Una prosa demasiado apegada a la realidad, cuando en cambio la literatura es artificio, invención, simulacro, y que, sobre todo, con su estilo picaresco evita mirar de frente el problema, sin ánimo subversivo y de describir y desafiar realmente al narco. ¿Cómo narrar la realidad?, es la pregunta con la que el crítico, en su texto publicado en Letras Libres, inicia su reflexión para contestar a otra: ¿Cómo narrar el narcotráfico?
En el intento de responder, tal vez Lemus cae en un centralismo intelectual —uno de los tantos del país— y en generalizaciones que no aprecian la realidad de la narrativa sobre el narco, como por ejemplo que ésta es prerrogativa de escritores del Norte, que “vivirían del narco” para escribir, y que es una producción literaria de moda que se basa, más que en la calidad, en la cantidad, llenando ya los escaparates de las librerías.

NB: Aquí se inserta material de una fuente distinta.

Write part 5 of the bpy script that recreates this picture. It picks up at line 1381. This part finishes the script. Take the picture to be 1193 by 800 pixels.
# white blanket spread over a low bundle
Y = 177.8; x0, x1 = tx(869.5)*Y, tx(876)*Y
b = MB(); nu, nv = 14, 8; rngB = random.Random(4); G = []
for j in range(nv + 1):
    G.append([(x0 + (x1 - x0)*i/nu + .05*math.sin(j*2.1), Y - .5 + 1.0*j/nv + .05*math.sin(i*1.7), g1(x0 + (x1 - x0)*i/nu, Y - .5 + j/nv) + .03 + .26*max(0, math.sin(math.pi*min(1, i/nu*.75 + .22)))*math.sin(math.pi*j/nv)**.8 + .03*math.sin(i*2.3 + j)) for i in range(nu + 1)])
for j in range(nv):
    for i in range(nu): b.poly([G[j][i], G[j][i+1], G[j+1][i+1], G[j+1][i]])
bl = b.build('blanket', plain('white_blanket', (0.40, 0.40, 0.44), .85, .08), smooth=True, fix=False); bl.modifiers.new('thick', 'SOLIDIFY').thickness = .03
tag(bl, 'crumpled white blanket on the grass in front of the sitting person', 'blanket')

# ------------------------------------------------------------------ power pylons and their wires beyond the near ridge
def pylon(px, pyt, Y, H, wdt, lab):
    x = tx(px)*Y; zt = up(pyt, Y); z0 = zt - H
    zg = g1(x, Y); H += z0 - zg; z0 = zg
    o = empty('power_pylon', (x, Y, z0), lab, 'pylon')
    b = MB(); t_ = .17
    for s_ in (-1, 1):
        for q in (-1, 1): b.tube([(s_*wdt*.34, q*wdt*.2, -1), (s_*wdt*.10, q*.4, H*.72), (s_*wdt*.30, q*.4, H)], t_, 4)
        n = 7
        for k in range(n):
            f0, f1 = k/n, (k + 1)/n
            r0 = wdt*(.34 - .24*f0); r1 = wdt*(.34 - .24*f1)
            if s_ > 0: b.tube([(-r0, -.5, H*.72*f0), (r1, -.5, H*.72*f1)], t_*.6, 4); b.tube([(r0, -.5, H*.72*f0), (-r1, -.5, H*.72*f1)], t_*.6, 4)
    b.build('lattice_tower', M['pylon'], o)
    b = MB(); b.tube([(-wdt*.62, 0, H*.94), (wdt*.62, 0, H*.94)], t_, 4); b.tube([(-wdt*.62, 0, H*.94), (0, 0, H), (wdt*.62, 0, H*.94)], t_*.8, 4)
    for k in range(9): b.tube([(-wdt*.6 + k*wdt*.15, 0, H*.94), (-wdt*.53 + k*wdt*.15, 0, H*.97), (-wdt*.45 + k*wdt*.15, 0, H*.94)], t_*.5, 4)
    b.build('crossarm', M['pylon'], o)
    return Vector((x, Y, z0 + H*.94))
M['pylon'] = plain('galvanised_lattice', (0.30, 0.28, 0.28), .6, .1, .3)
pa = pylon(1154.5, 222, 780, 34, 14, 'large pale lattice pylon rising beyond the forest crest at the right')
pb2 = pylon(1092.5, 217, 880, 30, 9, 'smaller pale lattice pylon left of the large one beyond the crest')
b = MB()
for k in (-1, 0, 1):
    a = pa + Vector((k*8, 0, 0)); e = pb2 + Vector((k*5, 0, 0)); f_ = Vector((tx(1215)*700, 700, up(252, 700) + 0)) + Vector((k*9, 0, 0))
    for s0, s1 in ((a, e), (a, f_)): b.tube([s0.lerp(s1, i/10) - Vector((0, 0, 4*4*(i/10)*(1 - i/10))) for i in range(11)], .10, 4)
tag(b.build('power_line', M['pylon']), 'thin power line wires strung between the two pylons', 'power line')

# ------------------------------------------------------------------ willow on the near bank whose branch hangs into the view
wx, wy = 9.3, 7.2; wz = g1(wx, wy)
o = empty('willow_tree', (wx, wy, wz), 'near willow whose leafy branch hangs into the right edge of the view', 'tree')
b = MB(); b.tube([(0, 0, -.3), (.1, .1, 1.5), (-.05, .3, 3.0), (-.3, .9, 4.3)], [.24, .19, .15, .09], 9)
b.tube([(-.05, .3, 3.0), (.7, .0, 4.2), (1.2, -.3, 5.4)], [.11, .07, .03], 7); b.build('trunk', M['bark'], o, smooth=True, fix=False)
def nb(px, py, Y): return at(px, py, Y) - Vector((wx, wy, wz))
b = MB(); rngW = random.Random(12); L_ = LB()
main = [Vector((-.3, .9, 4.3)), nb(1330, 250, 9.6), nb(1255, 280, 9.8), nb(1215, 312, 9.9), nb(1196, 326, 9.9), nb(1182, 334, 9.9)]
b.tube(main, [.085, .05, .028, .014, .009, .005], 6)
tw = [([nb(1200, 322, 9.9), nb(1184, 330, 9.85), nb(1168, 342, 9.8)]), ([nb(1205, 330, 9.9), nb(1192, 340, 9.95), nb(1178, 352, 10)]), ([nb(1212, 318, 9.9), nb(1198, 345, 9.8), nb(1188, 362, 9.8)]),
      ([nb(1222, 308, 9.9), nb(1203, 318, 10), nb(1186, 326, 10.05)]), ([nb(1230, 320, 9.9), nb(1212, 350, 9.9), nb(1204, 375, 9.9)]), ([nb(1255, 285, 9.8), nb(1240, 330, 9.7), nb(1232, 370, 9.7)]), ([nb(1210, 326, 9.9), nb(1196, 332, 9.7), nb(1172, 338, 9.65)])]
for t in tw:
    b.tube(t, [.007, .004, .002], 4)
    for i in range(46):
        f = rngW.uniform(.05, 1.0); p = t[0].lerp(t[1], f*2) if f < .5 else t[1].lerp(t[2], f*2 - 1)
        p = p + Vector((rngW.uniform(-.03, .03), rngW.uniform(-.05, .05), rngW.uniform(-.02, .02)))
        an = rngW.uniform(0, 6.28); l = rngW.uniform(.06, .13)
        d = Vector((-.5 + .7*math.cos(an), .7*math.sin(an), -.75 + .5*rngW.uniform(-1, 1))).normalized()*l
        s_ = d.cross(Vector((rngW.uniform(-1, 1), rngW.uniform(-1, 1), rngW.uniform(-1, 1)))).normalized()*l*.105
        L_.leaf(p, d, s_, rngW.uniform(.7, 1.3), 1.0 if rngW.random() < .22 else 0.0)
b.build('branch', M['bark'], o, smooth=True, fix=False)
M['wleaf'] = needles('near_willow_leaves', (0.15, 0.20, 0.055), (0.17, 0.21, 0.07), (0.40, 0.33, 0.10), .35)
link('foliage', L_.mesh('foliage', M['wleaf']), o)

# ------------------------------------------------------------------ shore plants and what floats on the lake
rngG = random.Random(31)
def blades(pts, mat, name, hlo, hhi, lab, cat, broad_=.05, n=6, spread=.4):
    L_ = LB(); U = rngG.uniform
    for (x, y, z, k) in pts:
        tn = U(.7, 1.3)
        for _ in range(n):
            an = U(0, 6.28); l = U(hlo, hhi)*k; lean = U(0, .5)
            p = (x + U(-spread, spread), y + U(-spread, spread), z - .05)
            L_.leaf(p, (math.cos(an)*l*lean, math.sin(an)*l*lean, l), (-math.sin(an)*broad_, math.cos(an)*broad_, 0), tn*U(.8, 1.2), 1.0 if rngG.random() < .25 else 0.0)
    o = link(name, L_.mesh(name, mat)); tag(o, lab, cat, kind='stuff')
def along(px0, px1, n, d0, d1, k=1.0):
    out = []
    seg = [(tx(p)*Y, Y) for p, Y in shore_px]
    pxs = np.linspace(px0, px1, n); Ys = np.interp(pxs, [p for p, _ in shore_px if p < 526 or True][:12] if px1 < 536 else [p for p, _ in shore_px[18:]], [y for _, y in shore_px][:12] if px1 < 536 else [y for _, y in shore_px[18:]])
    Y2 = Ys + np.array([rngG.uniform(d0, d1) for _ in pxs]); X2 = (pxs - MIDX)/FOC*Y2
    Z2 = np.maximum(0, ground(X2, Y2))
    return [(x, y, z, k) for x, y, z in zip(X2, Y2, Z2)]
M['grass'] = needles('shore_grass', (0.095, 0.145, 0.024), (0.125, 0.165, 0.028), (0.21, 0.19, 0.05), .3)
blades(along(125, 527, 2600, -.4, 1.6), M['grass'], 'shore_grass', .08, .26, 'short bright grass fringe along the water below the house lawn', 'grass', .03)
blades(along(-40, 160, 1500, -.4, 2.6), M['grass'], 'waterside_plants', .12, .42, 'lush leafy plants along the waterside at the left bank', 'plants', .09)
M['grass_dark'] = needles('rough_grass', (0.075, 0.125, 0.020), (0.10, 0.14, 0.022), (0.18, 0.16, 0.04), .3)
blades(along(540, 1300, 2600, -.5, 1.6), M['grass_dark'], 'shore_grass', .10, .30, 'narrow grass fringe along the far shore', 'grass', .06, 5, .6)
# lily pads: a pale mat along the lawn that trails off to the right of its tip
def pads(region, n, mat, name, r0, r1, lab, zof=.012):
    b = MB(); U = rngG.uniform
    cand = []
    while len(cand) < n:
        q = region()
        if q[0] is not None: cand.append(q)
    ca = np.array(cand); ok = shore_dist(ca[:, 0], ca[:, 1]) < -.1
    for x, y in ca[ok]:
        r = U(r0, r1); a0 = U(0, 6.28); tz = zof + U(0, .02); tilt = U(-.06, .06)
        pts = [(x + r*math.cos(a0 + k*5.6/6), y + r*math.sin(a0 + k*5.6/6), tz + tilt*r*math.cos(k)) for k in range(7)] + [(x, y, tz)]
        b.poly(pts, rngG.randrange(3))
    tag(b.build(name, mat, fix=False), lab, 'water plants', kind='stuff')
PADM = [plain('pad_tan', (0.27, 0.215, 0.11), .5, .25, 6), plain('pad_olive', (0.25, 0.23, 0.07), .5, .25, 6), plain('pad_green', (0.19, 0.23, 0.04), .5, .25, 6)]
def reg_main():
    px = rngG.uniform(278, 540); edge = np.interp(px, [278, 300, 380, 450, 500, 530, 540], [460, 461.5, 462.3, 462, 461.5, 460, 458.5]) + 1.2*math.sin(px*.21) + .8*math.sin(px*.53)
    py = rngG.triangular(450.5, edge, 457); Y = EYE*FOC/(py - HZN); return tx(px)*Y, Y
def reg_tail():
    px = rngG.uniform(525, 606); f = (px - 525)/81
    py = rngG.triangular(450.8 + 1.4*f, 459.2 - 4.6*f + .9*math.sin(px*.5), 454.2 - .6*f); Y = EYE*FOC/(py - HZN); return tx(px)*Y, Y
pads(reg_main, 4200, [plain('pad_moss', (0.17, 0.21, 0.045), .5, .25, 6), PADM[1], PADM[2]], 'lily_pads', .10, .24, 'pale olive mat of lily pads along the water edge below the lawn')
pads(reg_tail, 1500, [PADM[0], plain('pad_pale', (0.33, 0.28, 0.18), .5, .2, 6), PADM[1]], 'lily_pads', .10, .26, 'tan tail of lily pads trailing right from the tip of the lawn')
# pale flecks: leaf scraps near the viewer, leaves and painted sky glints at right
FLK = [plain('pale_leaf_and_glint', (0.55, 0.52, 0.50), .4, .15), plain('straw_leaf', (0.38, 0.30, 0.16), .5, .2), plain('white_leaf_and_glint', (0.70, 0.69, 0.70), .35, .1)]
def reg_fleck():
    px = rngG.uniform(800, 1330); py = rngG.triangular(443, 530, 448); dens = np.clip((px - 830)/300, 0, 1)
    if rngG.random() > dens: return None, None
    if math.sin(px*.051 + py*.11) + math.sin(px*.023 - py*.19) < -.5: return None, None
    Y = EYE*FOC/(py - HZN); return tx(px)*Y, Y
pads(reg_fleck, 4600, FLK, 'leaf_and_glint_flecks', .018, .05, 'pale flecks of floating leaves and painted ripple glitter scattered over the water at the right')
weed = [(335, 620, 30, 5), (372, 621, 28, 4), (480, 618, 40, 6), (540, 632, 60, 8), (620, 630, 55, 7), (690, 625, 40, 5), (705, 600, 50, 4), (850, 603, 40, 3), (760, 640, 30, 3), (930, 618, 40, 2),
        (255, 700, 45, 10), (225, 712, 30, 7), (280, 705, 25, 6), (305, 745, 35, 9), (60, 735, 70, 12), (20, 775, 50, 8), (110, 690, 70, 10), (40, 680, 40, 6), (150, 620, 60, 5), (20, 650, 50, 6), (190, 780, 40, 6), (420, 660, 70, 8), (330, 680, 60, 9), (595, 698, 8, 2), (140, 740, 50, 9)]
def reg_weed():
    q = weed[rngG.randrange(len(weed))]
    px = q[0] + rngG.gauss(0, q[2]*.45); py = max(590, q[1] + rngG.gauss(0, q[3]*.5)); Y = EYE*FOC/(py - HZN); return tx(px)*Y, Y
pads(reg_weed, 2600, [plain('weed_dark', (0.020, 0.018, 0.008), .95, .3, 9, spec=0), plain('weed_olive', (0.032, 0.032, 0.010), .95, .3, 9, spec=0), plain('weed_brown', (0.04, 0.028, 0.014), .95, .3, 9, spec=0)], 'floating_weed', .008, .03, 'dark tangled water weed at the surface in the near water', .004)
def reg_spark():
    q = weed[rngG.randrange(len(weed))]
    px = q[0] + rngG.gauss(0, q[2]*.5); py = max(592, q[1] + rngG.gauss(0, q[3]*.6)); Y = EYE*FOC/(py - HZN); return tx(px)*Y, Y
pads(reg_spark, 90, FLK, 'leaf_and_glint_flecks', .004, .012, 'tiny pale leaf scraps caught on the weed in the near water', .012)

Pues tal vez será así en el DF, pero la impresión más bien es que las narconovelas en México están en sus albores, y que aparte de algunas afinidades entre ellas, no se pueden enmarcar con precisión en un único género. Autores de diferentes lugares del país —y no sólo del Norte—, como señalamos anteriormente, se están enfrentando a esta tarea —la de narrar el narcotráfico—, empleando herramientas y recursos creativos que van desde la crónica a la ficción, creando un panorama literario más bien heterogéneo que ordinario y uniforme.
Lo que es cierto, es que la literatura no puede sustraerse a esta tarea. Realismo o ficción, la historia se escribe y se inmortaliza desde siempre en los libros, con una profundidad que difícilmente alcanzan la ciencia u otras expresiones artísticas. Para narrar la historia del narco, las bases ya están sentadas, todavía hay muchas páginas que escribir.